Restate word for word the lines that begin the listing and end with the line holding "SC = bpy.context.scene".

## begin DATA PROVIDED

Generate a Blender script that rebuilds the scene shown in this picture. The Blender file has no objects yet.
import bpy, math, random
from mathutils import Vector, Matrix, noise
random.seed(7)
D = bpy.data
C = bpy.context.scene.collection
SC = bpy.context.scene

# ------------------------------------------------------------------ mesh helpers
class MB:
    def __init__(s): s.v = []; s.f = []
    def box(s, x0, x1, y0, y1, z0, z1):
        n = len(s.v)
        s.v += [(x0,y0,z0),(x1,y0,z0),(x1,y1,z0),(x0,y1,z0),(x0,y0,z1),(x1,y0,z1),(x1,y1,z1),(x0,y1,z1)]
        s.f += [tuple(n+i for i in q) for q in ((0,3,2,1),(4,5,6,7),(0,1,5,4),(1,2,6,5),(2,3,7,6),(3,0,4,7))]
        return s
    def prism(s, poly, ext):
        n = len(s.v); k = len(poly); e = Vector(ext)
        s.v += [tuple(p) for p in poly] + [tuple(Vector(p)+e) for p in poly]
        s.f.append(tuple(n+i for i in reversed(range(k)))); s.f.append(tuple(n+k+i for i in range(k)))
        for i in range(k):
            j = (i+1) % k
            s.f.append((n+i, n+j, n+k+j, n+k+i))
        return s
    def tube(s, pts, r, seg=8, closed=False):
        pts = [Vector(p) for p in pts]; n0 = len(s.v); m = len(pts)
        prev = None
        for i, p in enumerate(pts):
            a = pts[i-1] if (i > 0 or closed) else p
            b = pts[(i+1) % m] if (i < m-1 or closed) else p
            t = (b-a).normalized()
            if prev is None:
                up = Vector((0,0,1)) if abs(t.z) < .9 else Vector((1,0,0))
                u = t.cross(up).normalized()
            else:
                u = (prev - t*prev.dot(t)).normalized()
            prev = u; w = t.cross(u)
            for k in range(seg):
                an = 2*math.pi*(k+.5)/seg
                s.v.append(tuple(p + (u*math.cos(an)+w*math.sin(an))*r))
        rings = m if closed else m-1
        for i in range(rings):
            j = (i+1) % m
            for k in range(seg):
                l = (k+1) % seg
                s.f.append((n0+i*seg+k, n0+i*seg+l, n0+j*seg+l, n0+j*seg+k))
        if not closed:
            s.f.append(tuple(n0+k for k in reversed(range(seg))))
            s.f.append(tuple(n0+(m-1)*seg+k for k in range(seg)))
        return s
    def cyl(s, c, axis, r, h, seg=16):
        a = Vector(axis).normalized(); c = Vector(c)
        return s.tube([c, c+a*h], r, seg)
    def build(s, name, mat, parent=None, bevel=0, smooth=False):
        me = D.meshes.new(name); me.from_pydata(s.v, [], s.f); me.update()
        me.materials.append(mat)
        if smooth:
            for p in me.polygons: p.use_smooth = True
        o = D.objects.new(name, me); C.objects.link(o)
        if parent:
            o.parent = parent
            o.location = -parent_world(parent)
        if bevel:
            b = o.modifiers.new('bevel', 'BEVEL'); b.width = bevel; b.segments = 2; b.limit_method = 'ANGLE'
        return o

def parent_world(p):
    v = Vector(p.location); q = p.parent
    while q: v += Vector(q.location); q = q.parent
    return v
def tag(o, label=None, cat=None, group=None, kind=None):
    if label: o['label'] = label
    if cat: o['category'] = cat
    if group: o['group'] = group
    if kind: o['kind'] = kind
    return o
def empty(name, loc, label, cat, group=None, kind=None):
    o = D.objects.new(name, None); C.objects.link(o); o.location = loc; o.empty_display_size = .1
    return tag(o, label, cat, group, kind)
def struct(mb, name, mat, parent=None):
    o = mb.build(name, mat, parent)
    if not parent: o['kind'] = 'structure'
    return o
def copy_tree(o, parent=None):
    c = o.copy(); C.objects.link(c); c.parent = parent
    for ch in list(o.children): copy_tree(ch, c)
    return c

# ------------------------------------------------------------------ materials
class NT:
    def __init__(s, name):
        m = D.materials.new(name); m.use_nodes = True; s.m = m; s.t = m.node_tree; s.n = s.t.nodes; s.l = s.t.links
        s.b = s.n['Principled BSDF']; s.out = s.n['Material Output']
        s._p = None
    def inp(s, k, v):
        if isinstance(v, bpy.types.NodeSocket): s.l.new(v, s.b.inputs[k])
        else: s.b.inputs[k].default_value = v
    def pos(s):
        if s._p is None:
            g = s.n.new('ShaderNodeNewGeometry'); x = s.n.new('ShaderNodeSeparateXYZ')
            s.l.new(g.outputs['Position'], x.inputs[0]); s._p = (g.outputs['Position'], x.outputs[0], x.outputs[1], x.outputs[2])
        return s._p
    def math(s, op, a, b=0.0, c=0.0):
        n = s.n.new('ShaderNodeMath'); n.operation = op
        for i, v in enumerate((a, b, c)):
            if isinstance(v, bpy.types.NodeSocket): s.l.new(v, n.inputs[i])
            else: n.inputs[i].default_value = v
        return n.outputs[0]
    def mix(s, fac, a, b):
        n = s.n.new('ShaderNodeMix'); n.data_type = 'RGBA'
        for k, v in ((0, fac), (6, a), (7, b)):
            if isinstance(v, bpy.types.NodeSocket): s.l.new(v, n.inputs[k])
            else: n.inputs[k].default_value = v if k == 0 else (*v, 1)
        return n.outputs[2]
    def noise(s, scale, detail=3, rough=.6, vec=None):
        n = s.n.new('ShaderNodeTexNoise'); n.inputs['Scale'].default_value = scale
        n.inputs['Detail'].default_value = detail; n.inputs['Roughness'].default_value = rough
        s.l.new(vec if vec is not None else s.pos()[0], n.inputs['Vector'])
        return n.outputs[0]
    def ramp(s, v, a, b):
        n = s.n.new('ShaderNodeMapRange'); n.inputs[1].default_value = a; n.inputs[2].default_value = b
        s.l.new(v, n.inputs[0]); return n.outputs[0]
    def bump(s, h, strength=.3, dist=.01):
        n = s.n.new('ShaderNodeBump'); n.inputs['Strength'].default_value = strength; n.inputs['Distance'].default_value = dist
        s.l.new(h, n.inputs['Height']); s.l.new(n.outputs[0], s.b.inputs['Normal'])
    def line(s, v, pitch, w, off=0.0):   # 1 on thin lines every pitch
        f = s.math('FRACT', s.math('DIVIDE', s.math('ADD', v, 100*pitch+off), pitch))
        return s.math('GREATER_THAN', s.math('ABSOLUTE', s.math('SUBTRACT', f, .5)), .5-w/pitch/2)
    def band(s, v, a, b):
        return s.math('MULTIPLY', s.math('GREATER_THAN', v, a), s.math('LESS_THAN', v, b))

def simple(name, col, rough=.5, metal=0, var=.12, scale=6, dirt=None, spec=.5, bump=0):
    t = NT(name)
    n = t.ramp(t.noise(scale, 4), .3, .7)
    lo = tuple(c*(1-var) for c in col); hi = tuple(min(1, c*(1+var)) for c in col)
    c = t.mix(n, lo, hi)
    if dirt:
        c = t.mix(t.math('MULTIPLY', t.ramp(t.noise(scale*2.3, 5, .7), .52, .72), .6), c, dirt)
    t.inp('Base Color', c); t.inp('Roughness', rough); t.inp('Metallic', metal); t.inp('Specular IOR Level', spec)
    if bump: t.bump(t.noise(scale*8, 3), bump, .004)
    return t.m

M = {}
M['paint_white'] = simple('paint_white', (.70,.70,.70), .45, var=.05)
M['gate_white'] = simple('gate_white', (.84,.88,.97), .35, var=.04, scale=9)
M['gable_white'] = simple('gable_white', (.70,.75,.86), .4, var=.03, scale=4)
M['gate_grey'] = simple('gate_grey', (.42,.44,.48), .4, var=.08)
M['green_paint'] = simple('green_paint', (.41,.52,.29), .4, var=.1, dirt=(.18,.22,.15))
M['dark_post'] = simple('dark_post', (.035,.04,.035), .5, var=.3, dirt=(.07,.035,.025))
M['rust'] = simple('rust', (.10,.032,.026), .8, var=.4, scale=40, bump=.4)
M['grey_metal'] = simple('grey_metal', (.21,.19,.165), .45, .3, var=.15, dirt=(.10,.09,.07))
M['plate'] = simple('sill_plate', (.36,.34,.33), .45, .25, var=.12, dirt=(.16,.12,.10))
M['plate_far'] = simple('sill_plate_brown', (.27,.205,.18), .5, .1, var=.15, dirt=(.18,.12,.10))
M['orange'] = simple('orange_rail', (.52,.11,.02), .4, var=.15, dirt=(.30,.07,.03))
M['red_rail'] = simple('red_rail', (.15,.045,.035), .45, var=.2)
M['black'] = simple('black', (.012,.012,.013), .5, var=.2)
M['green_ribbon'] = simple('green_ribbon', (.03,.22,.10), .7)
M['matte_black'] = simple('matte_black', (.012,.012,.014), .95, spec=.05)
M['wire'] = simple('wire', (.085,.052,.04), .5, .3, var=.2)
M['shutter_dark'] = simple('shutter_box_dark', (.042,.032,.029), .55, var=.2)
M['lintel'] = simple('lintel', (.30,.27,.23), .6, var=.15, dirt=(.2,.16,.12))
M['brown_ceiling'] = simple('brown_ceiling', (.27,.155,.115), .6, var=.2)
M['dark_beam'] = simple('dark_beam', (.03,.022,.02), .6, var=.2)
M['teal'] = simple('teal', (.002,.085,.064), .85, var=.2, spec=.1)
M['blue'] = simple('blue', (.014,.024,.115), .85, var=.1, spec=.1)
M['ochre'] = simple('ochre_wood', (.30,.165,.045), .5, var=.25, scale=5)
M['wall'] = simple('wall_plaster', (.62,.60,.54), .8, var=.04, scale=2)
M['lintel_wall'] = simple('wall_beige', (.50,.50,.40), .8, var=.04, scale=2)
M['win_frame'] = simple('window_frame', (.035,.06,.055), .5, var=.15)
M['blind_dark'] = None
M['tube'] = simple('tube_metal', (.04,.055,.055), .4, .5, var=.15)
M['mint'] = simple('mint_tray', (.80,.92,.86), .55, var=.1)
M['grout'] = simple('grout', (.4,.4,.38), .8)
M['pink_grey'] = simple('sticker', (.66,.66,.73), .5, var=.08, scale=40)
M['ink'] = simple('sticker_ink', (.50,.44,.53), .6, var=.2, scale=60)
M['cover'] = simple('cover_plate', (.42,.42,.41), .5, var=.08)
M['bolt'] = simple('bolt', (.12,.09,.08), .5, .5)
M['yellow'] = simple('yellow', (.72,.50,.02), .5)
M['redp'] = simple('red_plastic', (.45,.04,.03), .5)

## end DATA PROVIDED

** FULL RESPONSE **
Generate a Blender script that rebuilds the scene shown in this picture. The Blender file has no objects yet.
import bpy, math, random
from mathutils import Vector, Matrix, noise
random.seed(7)
D = bpy.data
C = bpy.context.scene.collection
SC = bpy.context.scene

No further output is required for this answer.